The use of Project Labor Agreements (PLAs) help level the playing field for construction workers through the protection of a union contract. But they can also boost organizing efforts. That’s why International Vice President Rome Aloise has spent nearly a decade envisioning a day when the Teamsters organize thousands of new construction workers under the promise of PLAs nationwide.
In Aloise's home state of California, it appears that day has already arrived.
Here's how Stu Helfer, business agent at Local 853 tells the story:
It took several years for the $250 million renovation of the Broadway Plaza Shopping Center in Walnut Creek, California to go from conception to groundbreaking. Ironically, it only took a couple of days to sign up more than one hundred end and super dump drivers who would be hauling the dirt and debris from that project to locations throughout the Bay Area.
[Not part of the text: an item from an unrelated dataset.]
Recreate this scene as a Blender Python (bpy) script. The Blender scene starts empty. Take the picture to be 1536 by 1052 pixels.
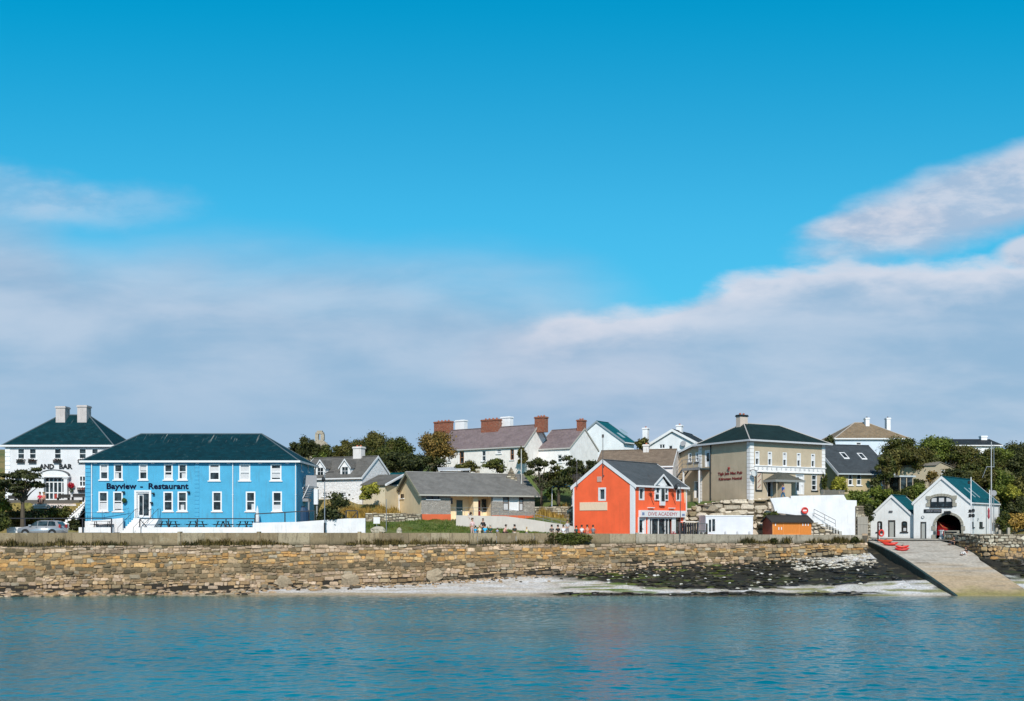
import bpy, bmesh, math, random
import numpy as np
from mathutils import Vector, noise, Matrix
random.seed(7); np.random.seed(7)
SC = bpy.context.scene
COL = SC.collection
HC = 6.75                                   # eye height above the water
# ------------------------------------------------------------------ camera
cam = bpy.data.cameras.new('camera'); cam_o = bpy.data.objects.new('camera', cam); COL.objects.link(cam_o)
cam_o.location = (0, 0, HC); cam_o.rotation_euler = (math.radians(90), 0, 0)
cam.sensor_width = 36; cam.lens = 36*1500/1536; cam.shift_y = 259/1536; cam.clip_start = .5; cam.clip_end = 5000
SC.camera = cam_o
# ------------------------------------------------------------------ sun
SUN_AZ, SUN_EL = math.radians(3.5), math.radians(36)     # azimuth measured from straight behind the camera, towards the right
sd = Vector((math.sin(SUN_AZ)*math.cos(SUN_EL), -math.cos(SUN_AZ)*math.cos(SUN_EL), math.sin(SUN_EL)))
sl = bpy.data.lights.new('sun', 'SUN'); sl.energy = 4.3; sl.angle = math.radians(.5); sl.color = (1, .93, .83)
so = bpy.data.objects.new('sun', sl); COL.objects.link(so); so.rotation_euler = sd.to_track_quat('Z', 'Y').to_euler()
SC.view_settings.view_transform = 'Standard'; SC.view_settings.look = 'None'; SC.view_settings.gamma = 1
SC.view_settings.exposure = 0.0
# ------------------------------------------------------------------ node helper
class G:
    def __init__(s, nt): s.nt = nt
    def n(s, t, **k):
        nd = s.nt.nodes.new(t)
        for a, b in k.items():
            if a.startswith('i_'):
                key = a[2:]; key = int(key) if key.isdigit() else key.replace('_', ' ')
                s.set(nd.inputs[key], b)
            else: setattr(nd, a, b)
        return nd
    def set(s, inp, v):
        if isinstance(v, bpy.types.NodeSocket): s.nt.links.new(v, inp)
        else:
            if hasattr(inp, 'default_value') and hasattr(inp.default_value, '__len__') and len(inp.default_value) == 4 and len(v) == 3: v = (*v, 1)
            inp.default_value = v
    def m(s, op, a, b=0.0, c=None, clamp=False):
        nd = s.n('ShaderNodeMath', operation=op, use_clamp=clamp); s.set(nd.inputs[0], a); s.set(nd.inputs[1], b)
        if c is not None: s.set(nd.inputs[2], c)
        return nd.outputs[0]
    def vm(s, op, a, b=(0, 0, 0)):
        nd = s.n('ShaderNodeVectorMath', operation=op); s.set(nd.inputs[0], a); s.set(nd.inputs[1], b); return nd.outputs[0]
    def noise(s, vec, scale, detail=4, rough=.5, dist=0):
        return s.n('ShaderNodeTexNoise', i_Vector=vec, i_Scale=scale, i_Detail=detail, i_Roughness=rough, i_Distortion=dist).outputs[0]
    def mr(s, v, a, b, c=0., d=1., smooth=True):
        nd = s.n('ShaderNodeMapRange', interpolation_type='SMOOTHSTEP' if smooth else 'LINEAR')
        for i, x in enumerate((v, a, b, c, d)): s.set(nd.inputs[i], x)
        return nd.outputs[0]
    def mix(s, f, a, b, mode='MIX'):
        nd = s.n('ShaderNodeMix', data_type='RGBA', blend_type=mode); s.set(nd.inputs[0], f); s.set(nd.inputs[6], a); s.set(nd.inputs[7], b); return nd.outputs[2]
    def xyz(s, x, y, z):
        return s.n('ShaderNodeCombineXYZ', i_X=x, i_Y=y, i_Z=z).outputs[0]
# ------------------------------------------------------------------ sky with clouds (all in direction space)
w = bpy.data.worlds.new('World'); SC.world = w; w.use_nodes = True; nt = w.node_tree; nt.nodes.clear(); g = G(nt)
sky = g.n('ShaderNodeTexSky', sky_type='NISHITA', sun_disc=False, sun_elevation=SUN_EL, sun_rotation=math.pi-SUN_AZ, altitude=0, air_density=1.0, dust_density=.3, ozone_density=3.0)
dirv = g.n('ShaderNodeTexCoord').outputs['Generated']
sp = g.n('ShaderNodeSeparateXYZ', i_0=dirv)
yy = g.m('MAXIMUM', g.m('ABSOLUTE', sp.outputs[1]), .12)
A = g.m('DIVIDE', sp.outputs[0], yy); E = g.m('DIVIDE', sp.outputs[2], yy)
P = g.xyz(A, g.m('MULTIPLY', E, 2.2), 3.0)
n1 = g.m('SUBTRACT', g.noise(P, 7, 6, .55), .5)
n2 = g.m('SUBTRACT', g.noise(g.xyz(A, g.m('MULTIPLY', E, 3.2), 9.), 3.2, 5, .5), .5)
n4 = g.m('SUBTRACT', g.noise(g.xyz(A, g.m('MULTIPLY', E, 2.6), 1.), 16, 5, .6, .2), .5)
n3 = g.m('SUBTRACT', g.noise(g.xyz(A, g.m('MULTIPLY', E, 3.2), 5.), 5.0, 6, .55, .2), .5)
def profile(pts):
    cr = g.n('ShaderNodeValToRGB'); cr.color_ramp.interpolation = 'B_SPLINE'
    el = cr.color_ramp.elements
    while len(el) > 1: el.remove(el[-1])
    for i, (px, py) in enumerate(pts):
        e = el[0] if i == 0 else el.new(px/1536)
        v = (785-py)/1500*2; e.position = px/1536; e.color = (v, v, v, 1)
    g.set(cr.inputs[0], g.m('ADD', g.m('MULTIPLY', A, 1500/1536), .5))
    return g.m('MULTIPLY', cr.outputs[0], .5)
TL = profile([(0, 320), (70, 350), (125, 400), (200, 395), (300, 385), (450, 395), (600, 405), (760, 420), (850, 436), (900, 455), (1000, 500), (1100, 600), (1400, 700)])
TR = profile([(0, 700), (560, 600), (680, 510), (770, 486), (840, 466), (920, 455), (985, 458), (1050, 430), (1130, 405), (1200, 398), (1290, 388), (1400, 392), (1536, 388)])
mL = g.mr(g.m('SUBTRACT', g.m('ADD', TL, g.m('MULTIPLY', n2, .10)), E), -.055, .06)
mR = g.m('MULTIPLY', g.mr(g.m('SUBTRACT', g.m('ADD', TR, g.m('ADD', g.m('MULTIPLY', n1, .05), g.m('MULTIPLY', n4, .022))), E), -.005, .016), g.mr(g.m('ADD', A, g.m('MULTIPLY', n2, .10)), -.075, .0))
def ell(px, py, rx, ry, rot, soft, amp):
    cx, cy = (px-768)/1500, (785-py)/1500
    dx = g.m('SUBTRACT', A, cx); dy = g.m('SUBTRACT', E, cy); c, s_ = math.cos(rot), math.sin(rot)
    u = g.m('DIVIDE', g.m('ADD', g.m('MULTIPLY', dx, c), g.m('MULTIPLY', dy, s_)), rx/1500)
    v = g.m('DIVIDE', g.m('SUBTRACT', g.m('MULTIPLY', dy, c), g.m('MULTIPLY', dx, s_)), ry/1500)
    r = g.m('ADD', g.m('SQRT', g.m('ADD', g.m('MULTIPLY', u, u), g.m('MULTIPLY', v, v))), g.m('MULTIPLY', n4, .1))
    return g.mr(g.m('ADD', g.m('SUBTRACT', 1., r), g.m('MULTIPLY', n1, amp)), -soft, soft)
e1 = ell(1505, 290, 280, 56, .30, .30, 1.0)
e2 = ell(1330, 335, 115, 22, .10, .35, 1.4)
e3 = ell(1560, 375, 60, 25, .1, .25, 1.)
e4 = g.m('MULTIPLY', ell(10, 285, 120, 34, -.1, .5, 2.2), .42)
e5 = g.m('MULTIPLY', ell(170, 310, 110, 30, 0, .6, 2.2), .3)
haz = g.mr(E, .0, .20, .75, 0.)
base = g.mix(1., sky.outputs[0], g.mix(g.mr(E, .26, .56), g.mix(g.mr(E, .12, .33), (.34, 1.12, 1.12), (.30, 1.44, 1.45)), (.0, 1.54, 1.62)), 'MULTIPLY')
base = g.mix(g.mr(E, .62, 1.5), base, g.mix(1., sky.outputs[0], (1.1, .80, .72), 'MULTIPLY'))
skyc = g.n('ShaderNodeVectorMath', operation='SCALE', i_0=base, i_3=1.0)
K = 10.0
def k(c): return tuple(x*K for x in c)
mot = g.mr(n3, -.2, .2)
cl_lo = g.mix(mot, k((.31, .47, .66)), k((.50, .60, .745)))
cl_left = g.mix(g.mr(E, .02, .22), k((.33, .48, .675)), cl_lo)
top = g.m('MULTIPLY', g.mr(g.m('SUBTRACT', g.m('ADD', TR, g.m('ADD', g.m('MULTIPLY', n1, .10), g.m('MULTIPLY', n4, .05))), E), .055, .004), g.mr(A, -.03, .05))
cl_right = g.mix(g.m('MULTIPLY', top, g.mr(n1, -.3, .05)), cl_lo, k((.72, .735, .82)))
cl_e = g.mix(g.mr(g.m('ADD', n1, n4), -.16, .14), k((.40, .52, .69)), k((.62, .665, .77)))
out = g.mix(haz, skyc.outputs[0], k((.33, .49, .69)))
out = g.mix(g.m('MULTIPLY', mL, .93), out, cl_left)
out = g.mix(g.m('MULTIPLY', mR, .93), out, cl_right)
for e in (e1, e2, e3, e4, e5): out = g.mix(g.m('MULTIPLY', e, .9), out, cl_e)
bg = g.n('ShaderNodeBackground', i_Color=out, i_Strength=.1)
nt.links.new(bg.outputs[0], g.n('ShaderNodeOutputWorld').inputs[0])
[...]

The whirlwind organizing began when Locals 853 and 315 got a tip and then visited the shopping center construction site rumored to be utilizing dozens of trucks.
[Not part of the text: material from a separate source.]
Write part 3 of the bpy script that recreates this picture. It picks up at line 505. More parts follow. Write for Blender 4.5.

The Union quickly learned that many of the trucks from the shopping center project were hauling their loads to the massive Oakland Army Base project.
After Local 315 Business Agent Tom Clark and Stu Helfer (Northern California Construction Committee Chairman and Western Region International Representative for Construction) went to the site and spoke with the General Contractor. A few calls calls were made and shortly thereafter, the owner, who owns the 62-year old, upscale shopping center, made a “commitment” that the renovation project was to be an all union project which included the Teamsters. The owner then passed the word down to the general contractor, the excavating company, and the trucking company.
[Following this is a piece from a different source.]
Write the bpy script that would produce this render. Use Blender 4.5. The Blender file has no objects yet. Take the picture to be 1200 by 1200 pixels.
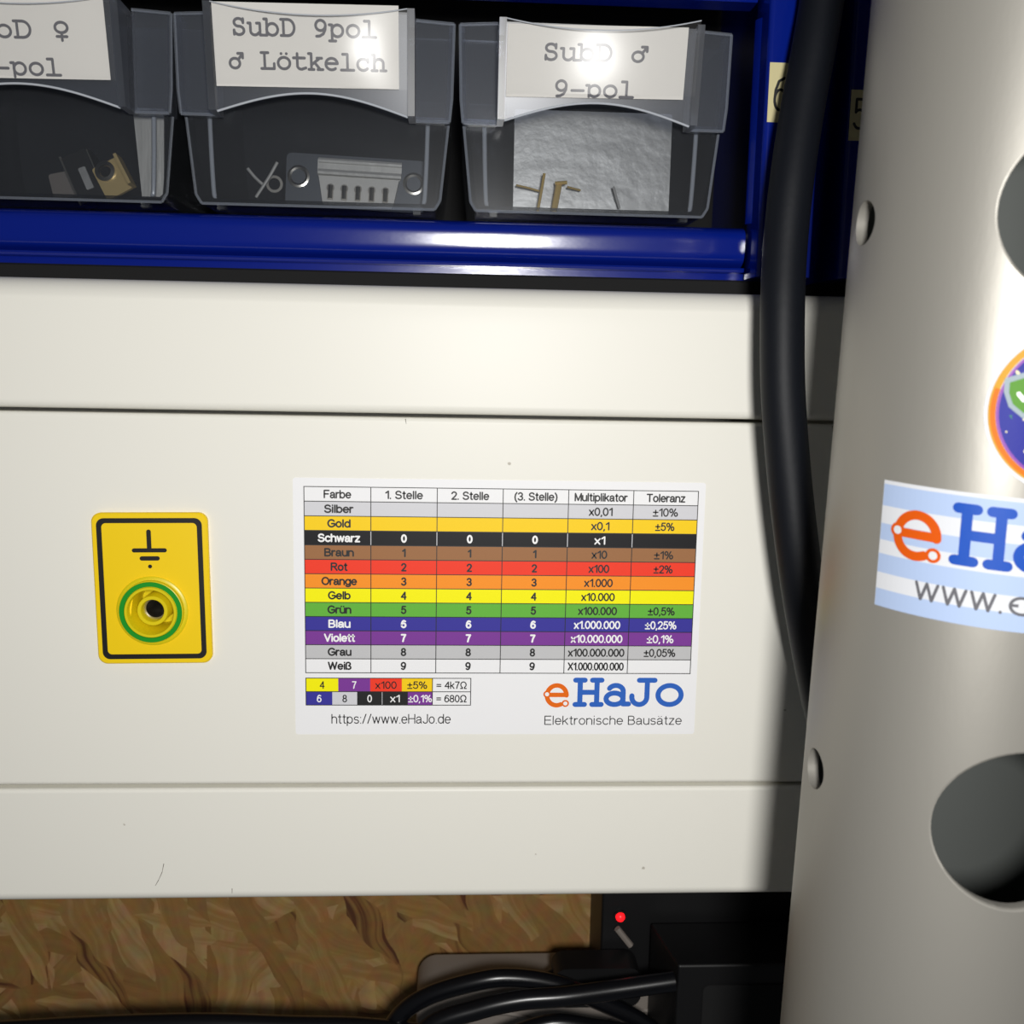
import bpy, bmesh, math, random
from mathutils import Vector, Matrix
S = 0.001                      # the script works in millimetres
C = bpy.context.scene.collection
random.seed(4)
V = Vector

# ------------------------------------------------------------------ camera
PITCH, YAW, ROLL = math.radians(8.4205), math.radians(3.2879), math.radians(1.1324)
DIST, FPX = 188.0, 1200.0
cy, sy, cp, sp, cr, sr = (math.cos(YAW), math.sin(YAW), math.cos(PITCH), math.sin(PITCH), math.cos(ROLL), math.sin(ROLL))
FW = V((sy * cp, cy * cp, -sp))
_rt = V((cy, -sy, 0))
_up = _rt.cross(FW)
RT = cr * _rt + sr * _up
UP = -sr * _rt + cr * _up
EYE = V((0, -DIST, 0))

def at(px, py, Y):
    """point of the depth plane Y that the photograph shows at a pixel (used to survey positions)"""
    d = FW + RT * ((px - 600) / FPX) + UP * ((600 - py) / FPX)
    return EYE + d * ((Y + DIST) / d.y)

cam = bpy.data.cameras.new('camera')
cam.sensor_width = 36
cam.lens = 36
cam.clip_start = 0.005
cam.dof.use_dof = True
cam.dof.focus_distance = 0.190
cam.dof.aperture_fstop = 40
co = bpy.data.objects.new('camera', cam)
C.objects.link(co)
co.matrix_world = Matrix(((RT.x, UP.x, -FW.x, EYE.x * S), (RT.y, UP.y, -FW.y, EYE.y * S), (RT.z, UP.z, -FW.z, EYE.z * S), (0, 0, 0, 1)))
bpy.context.scene.camera = co

# ------------------------------------------------------------------ materials
def lin(c):
    out = []
    for v in c:
        v /= 255.0
        out.append(v / 12.92 if v <= 0.04045 else ((v + 0.055) / 1.055) ** 2.4)
    return (*out, 1)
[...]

This lightning fast organizing wasn’t a fluke. Teamsters Local 853, led by Secretary-Treasurer Rome Aloise, has been in the forefront of organizing in construction. Local 853’s program has taken years to develop, involving endless job site visits, phone calls, demands for certified payroll, PLA negotiations, pre-job conferences, legislative efforts, and on and on.
The situation in Walnut Creek is simply proof that persistence, cooperation and knowledge - and a friendly tip - can lead to some pretty spectacular results.